Build This DevSecOps AI Agent Workflow and Sell It for $5k | No Coding
Why It Matters
Automating pull‑request security with a no‑code AI workflow reduces reliance on expensive vendor tools while opening a lucrative freelance market for customizable DevSecOps solutions.
Key Takeaways
- •Build AI DevSecOps workflow with zero coding using SIM.AI
- •Trigger workflow on GitHub pull request via webhook integration
- •AI security agent scans code for secrets, injection, deserialization
- •Workflow posts detailed security report and merge recommendation automatically
- •Freelancers can sell such AI workflows as $5k kits
Summary
In this tutorial Abhishek demonstrates how to construct a full‑stack DevSecOps AI workflow without writing a single line of code, leveraging the SIM.AI platform’s “mothership” prompt‑driven builder.

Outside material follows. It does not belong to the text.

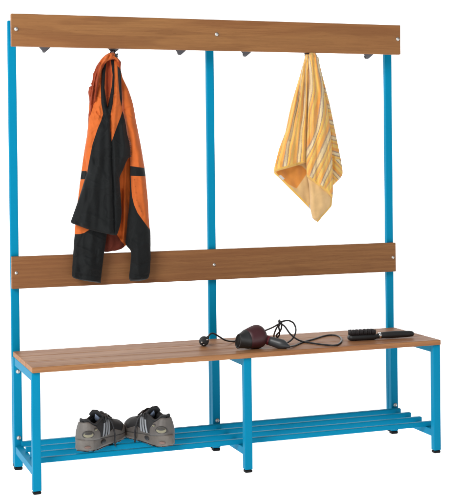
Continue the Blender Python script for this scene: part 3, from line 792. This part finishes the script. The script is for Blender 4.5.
along([(0.1245, .0100, .0138), (0.128, .0112, .0140), (0.150, .0125, .0145), (0.180, .0130, .0150), (0.215, .0125, .0150), (BLEN - .016, .0112, .0148), (BLEN - .006, .0098, .0146), (BLEN - .001, .0066, .0144), (BLEN, .003, .0144)], 'handle', MAT['plastic_black'])

# ------------------------------------------------------------------ the shoes
SX = [0, .006, .016, .03, .06, .10, .14, .18, .22, .25, .27, .281, .287]
SWD = [.006, .0195, .0290, .0350, .0370, .0345, .0350, .0410, .0460, .0430, .0340, .0215, .006]
SZB = [.010, .005, .002, .001, 0, 0, 0, 0, .001, .005, .010, .015, .020]
SZM = [.040, .041, .041, .040, .037, .033, .030, .028, .026, .026, .028, .030, .031]
SZT = [.104, .105, .103, .093, .082, .095, .104, .088, .075, .068, .059, .049, .036]
SWT = [.003, .0105, .0160, .0205, .0250, .0240, .0215, .0, .0, .0, .0, .0, .0]
def fs(arr, x): return float(np.interp(x, SX, arr))
def bend(x): return 0.010 * (x / .285) ** 2              # the last curves a little towards its inner side
def upper_pt(x, side, t, off=0.0):
    w = fs(SWD, x) * 0.97; wt = fs(SWT, x); zm = fs(SZM, x) - .002; zt = fs(SZT, x)
    b = min(max((x - .125) / .045, 0), 1); b = b * b * (3 - 2 * b)
    yo = w + (wt - w) * t ** 1.4 + .003 * math.sin(t * math.pi); zo = zm + (zt - zm) * t
    a = t * math.pi / 2
    yc = w * max(math.cos(a), 0) ** .75; zc_ = zm + (zt - zm) * math.sin(a) ** .85
    y = yo * (1 - b) + yc * b; z = zo * (1 - b) + zc_ * b
    hf = max(0.0, 1 - x / .10)
    xo = off * max(0.0, 1 - x / .035) * 1.3
    return Vector((x - xo + .020 * hf * hf * (z / .1) ** 1.2, side * (y + off) + bend(x), z + off * .25 * t))
def grid_faces(bm, G, flip=False):
    for i in range(len(G) - 1):
        for j in range(len(G[0]) - 1):
            q = (G[i][j], G[i + 1][j], G[i + 1][j + 1], G[i][j + 1])
            try: bm.faces.new(q[::-1] if flip else q)
            except ValueError: pass
def make_shoe(label, loc, ang, vis):
    r = root('running_shoe', label, 'shoe', loc, 'pair of running shoes on the shelf bars')
    r.rotation_euler = (0, 0, ang); r.scale = (0.90, 0.97, 1.0)
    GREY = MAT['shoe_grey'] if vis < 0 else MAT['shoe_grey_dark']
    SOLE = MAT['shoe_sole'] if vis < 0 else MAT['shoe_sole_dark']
    xs = list(np.linspace(0, .287, 49)); xs[1:1] = [.0015, .003]
    # midsole
    bm = bmesh.new(); G = []
    for x in xs:
        w = fs(SWD, x); zb = fs(SZB, x); zm = fs(SZM, x)
        fl = 1.02 + .02 * math.sin(x * 60); fl2 = 1.06
        ring = []
        for f, z in ((-.80, zb), (-fl2, zb + .004), (-fl2, zb + .011), (-fl * .985, (zb + zm) / 2), (-fl, zm - .004), (-.96, zm), (0, zm + .001), (.96, zm), (fl, zm - .004), (fl * .985, (zb + zm) / 2), (fl2, zb + .011), (fl2, zb + .004), (.80, zb), (0, zb)):
            ring.append(bm.verts.new((x - (.006 if x < .004 else 0), f * w + bend(x), z)))
        ring.append(ring[0]); G.append(ring)
    grid_faces(bm, G); bm.faces.new(G[0][:-1]); bm.faces.new(G[-1][:-1][::-1])
    from_bm('midsole', bm, SOLE, r)
    # tread
    bm = bmesh.new()
    for k in range(11):
        x = .012 + k * .0245
        w = fs(SWD, x) * .92; zb = fs(SZB, x)
        box_bm(x, x + .016, -w + bend(x), w + bend(x), zb - .003, zb + .0015, .001, 1, bm)
    from_bm('outsole', bm, MAT['shoe_dark'], r)
    # upper: outer wall both sides, closed over the toes, with an inner wall in the ankle opening
    bm = bmesh.new(); G = []
    T = np.linspace(0, 1, 15)
    for x in xs:
        ring = [bm.verts.new(upper_pt(x, -1, t)) for t in T]
        ins = []
        ztop = fs(SZT, x)
        for side in (-1, 1):
            row = []
            for t in ((.96, .75, .45) if side < 0 else (.45, .75, .96)):
                p = upper_pt(x, side, t); c = bend(x)
                k = max(1 - .007 / max(abs(p.y - c), .0071), 0.05)
                row.append(bm.verts.new((p.x + .005 * max(0, 1 - x / .03), c + (p.y - c) * k, p.z - .0035)))
            ins.append(row)
        ring += ins[0] + ins[1]
        ring += [bm.verts.new(upper_pt(x, 1, t)) for t in T[::-1]]
        G.append(ring)
    grid_faces(bm, G)
    bm.faces.new(G[0]); bm.faces.new(G[-1][::-1])
    from_bm('upper', bm, MAT['shoe_black'], r)
    # insole filler
    # heel counter and side overlays
    def overlay(name, mat, x0, x1, tb, tt, off, sides=(-1, 1), nx=24, nt=8, par=None):
        bm = bmesh.new()
        for side in sides:
            G = []; G2 = []
            for i in range(nx + 1):
                x = x0 + (x1 - x0) * i / nx
                G.append([bm.verts.new(upper_pt(x, side, tb(x) + (tt(x) - tb(x)) * j / nt, off)) for j in range(nt + 1)])
                G2.append([bm.verts.new(upper_pt(x, side, tb(x) + (tt(x) - tb(x)) * j / nt, -.0008)) for j in range(nt + 1)])
            grid_faces(bm, G); grid_faces(bm, G2, True)
            for A, B_ in ((0, 0), (-1, -1)):
                for j in range(nt): bm.faces.new((G[A][j], G[A][j + 1], G2[A][j + 1], G2[A][j]))
            for i in range(nx):
                for e in (0, -1): bm.faces.new((G[i][e], G[i + 1][e], G2[i + 1][e], G2[i][e]))
        return from_bm(name, bm, mat, par or r)
    hc = bmesh.new(); G = []
    hx = [.075 * (i / 22) ** 1.6 for i in range(23)]
    full = [(x, -1) for x in hx[::-1]] + [(x, 1) for x in hx]
    for x, s in full:
        top = np.interp(x, [0, .03, .055, .075], [.88, .90, .86, .40])
        p = [upper_pt(x, s, top * j / 9, .0036) for j in range(10)]
        G.append([hc.verts.new(q) for q in p])
    grid_faces(hc, G)
    o = from_bm('heel_counter', hc, GREY, r)
    sm = o.modifiers.new('thick', 'SOLIDIFY'); sm.thickness = .002; sm.offset = -1
    overlay('toe_cap', GREY, .228, .2862, lambda x: 0, lambda x: np.interp(x, [.228, .25, .287], [.10, .34, .5]), .0014)
    overlay('side_overlay', GREY, .074, .232, lambda x: 0, lambda x: .14 + .05 * math.sin(x * 45), .0012)
    overlay('eyestay', MAT['shoe_black'], .118, .190, lambda x: np.interp(x, [.118, .19], [.70, .64]), lambda x: np.interp(x, [.118, .16, .19], [1.0, .80, .76]), .0022)
    # three slanting stripes on each side
    for side in (-1, 1):
        for k in range(3):
            bm = bmesh.new(); G = []; G2 = []
            xb = .099 + k * .0195
            for i in range(11):
                t = .10 + .62 * i / 10
                x = xb + .020 * i / 10
                G.append([bm.verts.new(upper_pt(x + d, side, t, .0030)) for d in (-.0042, -.0014, .0014, .0042)])
                G2.append([bm.verts.new(upper_pt(x + d, side, t, .0002)) for d in (-.0050, -.0014, .0014, .0050)])
            grid_faces(bm, G); grid_faces(bm, G2, True)
            for i in range(10):
                for e in (0, -1): bm.faces.new((G[i][e], G[i + 1][e], G2[i + 1][e], G2[i][e]))
            from_bm('stripe', bm, MAT['shoe_stripe'], r)
    # padded collar roll round the ankle opening
    cx = [.128, .11, .09, .07, .05, .03, .015, .006, .001]
    path = [upper_pt(x, -1, 1.0) for x in cx] + [upper_pt(x, 1, 1.0) for x in cx[::-1]]
    path = catmull(path, 4)
    from_bm('ankle_collar', tube_bm(path, 0.0042, 10), MAT['shoe_black'], r)
    # tongue standing up behind the laces
    def tongue_pt(a, s, th):
        # a 0..1 from the vamp to the free top, s -1..1 across
        c = np.interp(a, [0, .35, .7, 1], [.174, .140, .117, .107]); z = np.interp(a, [0, .35, .7, 1], [.074, .092, .113, .125])
        w = np.interp(a, [0, .4, .85, 1], [.014, .022, .029, .024])
        zz = z - .012 * s * s - (.0016 * math.cos(s * 6) if a > .8 else 0) * (a - .8) * 4
        return Vector((c - th * .75, s * w + bend(.13), zz - th * .55))
    bm = bmesh.new(); G = []; G2 = []
    for i in range(17):
        a = i / 16
        G.append([bm.verts.new(tongue_pt(a, -1 + 2 * j / 14, 0)) for j in range(15)])
        tt = .010 * math.sin(min(1, .25 + (1 - a) * 4) * math.pi / 2) 
        G2.append([bm.verts.new(tongue_pt(a, -1 + 2 * j / 14, tt * (1 - .7 * abs(-1 + 2 * j / 14) ** 3))) for j in range(15)])
    grid_faces(bm, G); grid_faces(bm, G2, True)
    for j in range(14):
        for e in (0, -1): bm.faces.new((G[e][j], G[e][j + 1], G2[e][j + 1], G2[e][j]))
    for i in range(16):
        for e in (0, -1): bm.faces.new((G[i][e], G[i + 1][e], G2[i + 1][e], G2[i][e]))
    tg = from_bm('tongue', bm, MAT['shoe_black'], r)
    # pale triangular badge inside the tongue, facing the heel
    def badge(k, th, name, mat):
        bm = bmesh.new()
        V3 = []
        for a, s in ((.26, -.86), (.26, .86), (.50, .52), (.76, .02), (.50, -.48)):
            ca, cs = .44, 0.0
            V3.append(bm.verts.new(tongue_pt(ca + (a - ca) * k, cs + (s - cs) * k, .0105 + th)))
        f = bm.faces.new(V3)
        bmesh.ops.extrude_face_region(bm, geom=[f])
        for v in V3: v.co += Vector((.0018, 0, .0012))
        return from_bm(name, bm, mat, tg)
    badge(1.0, .0012, 'badge', MAT['shoe_badge']); badge(.5, .0024, 'badge_centre', MAT['shoe_badge_core'])
    # laces across the throat and the loose ends
    bm = bmesh.new()
    for k in range(5):
        x = .124 + k * .0155
        pts = [upper_pt(x, -1, .80, .004), upper_pt(x + .004, -1, .93, .006), Vector((x + .006, bend(x), fs(SZT, x) + .0055)), upper_pt(x + .004, 1, .93, .006), upper_pt(x, 1, .80, .004)]
        if k % 2: pts = [p + Vector((.006 * (1 if p.y > 0 else -1), 0, 0)) for p in pts]
        tube_bm(catmull(pts, 6), .0030, 8, bm=bm)
    hang = [Vector((.140, bend(.14), .108)), upper_pt(.150, vis, .72, .008), upper_pt(.158, vis, .40, .009), upper_pt(.160, vis, .05, .013), upper_pt(.161, vis, 0, .012) + Vector((0, 0, -.018)), upper_pt(.162, vis, 0, .013) + Vector((.001, 0, -.034))]
    tube_bm(catmull(hang, 6), .0030, 8, bm=bm)
    from_bm('laces', bm, MAT['cord'], r)
    # heel windows and sole windows
    def spot(name, mat, x, side, z, r1, r2, th, push=0.0):
        t = (z - fs(SZM, x) + .002) / (fs(SZT, x) - fs(SZM, x) + .002)
        p = upper_pt(x, side, max(t, 0), .0038)
        q = upper_pt(x + .004, side, max(t, 0), .0024) - upper_pt(max(x - .004, 0), side, max(t, 0), .0024)
        n = Vector((q.y, -q.x, 0)) * (1 if side < 0 else -1)
        n.normalize()
        if z < fs(SZM, x): p = Vector((x, side * fs(SWD, x) * 1.05 + bend(x), z))
        bm = ellipsoid_bm(p + n * push, n, r1, r2, th, sub=3)
        return from_bm(name, bm, mat, r)
    v = vis
    spot('heel_window', MAT['shoe_recess'], .0090, v, .0580, .0225, .0132, .0045, -.0020)
    spot('heel_window_rim', MAT['shoe_gel'], .0090, v, .0575, .0196, .0104, .0045, -.0011)
    spot('heel_window_slot', MAT['shoe_recess'], .0092, v, .0605, .0160, .0058, .0045, .0001)
    spot('heel_window', MAT['shoe_recess'], .047, v, .0690, .0120, .0064, .0030, -.0004)
    spot('heel_window_rim', MAT['shoe_gel'], .047, v, .0684, .0080, .0032, .0030, .0007)
    for side in (-1, 1):
        gx = np.linspace(.002, .283, 40)
        from_bm('sole_seam', tube_bm([upper_pt(x, side, 0, .0008) for x in gx], .0016, 6), MAT['shoe_recess'], r)
    spot('sole_window', MAT['shoe_dark'], .100, v, .0200, .0165, .0080, .0035, .0005)
    spot('heel_mark', MAT['shoe_red'], .010, v, .0170, .012, .0042, .0035, .0030)
    return r
SHZ = 0.1075
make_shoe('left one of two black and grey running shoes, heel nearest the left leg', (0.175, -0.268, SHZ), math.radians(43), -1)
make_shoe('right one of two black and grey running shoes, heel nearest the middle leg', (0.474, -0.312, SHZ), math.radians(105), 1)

# ------------------------------------------------------------------ light
w = bpy.data.worlds.new('World'); scene.world = w; w.use_nodes = True
bg = w.node_tree.nodes['Background']
bg.inputs[0].default_value = (1.0, 1.0, 1.0, 1); bg.inputs[1].default_value = 0.36

def area(name, loc, target, size, power, col=(1, 1, 1)):
    L = bpy.data.lights.new(name, 'AREA'); L.shape = 'DISK'; L.size = size; L.energy = power; L.color = col
    o = bpy.data.objects.new(name, L); COL.objects.link(o); o.location = loc
    o.rotation_euler = (Vector(target) - Vector(loc)).to_track_quat('-Z', 'Y').to_euler()
    return o
area('key_softbox', (-3.3, -3.1, 3.5), (0.6, 0, 0.8), 2.4, 270, (1.0, 0.99, 0.97))

scene.view_settings.view_transform = 'Standard'
scene.view_settings.look = 'None'
scene.view_settings.exposure = 0
scene.render.film_transparent = False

The workflow is activated by a GitHub pull‑request webhook, extracts changed files, hands them to an AI‑powered security agent, and then posts a concise analysis back to the pull request, optionally blocking merges.
The video walks through each block: a trigger that captures PR metadata, an extractor that lists added, deleted or modified files, a configurable security agent that can run any model to detect hard‑coded secrets, injection flaws, unsafe deserialization, and an aggregator that formats the findings and commits the comment. Users supply their GitHub token and any API keys via SIM.AI’s secure secrets store, then deploy the workflow with a single click, making it reusable across multiple repositories.
During the live demo, the AI agent flags a hard‑coded password in a JavaScript file, assigns a critical severity, and recommends blocking the merge—exactly the kind of insight developers need. Abhishek also highlights the platform’s free 1,000‑credit starter tier and a 20% discount code for new subscribers, underscoring its appeal for freelancers looking to package such solutions.
The broader implication is a low‑cost, vendor‑agnostic alternative to traditional security tools, enabling consultants to sell ready‑made AI security kits for up to $5,000 and allowing organizations to embed continuous security checks directly into their CI/CD pipelines.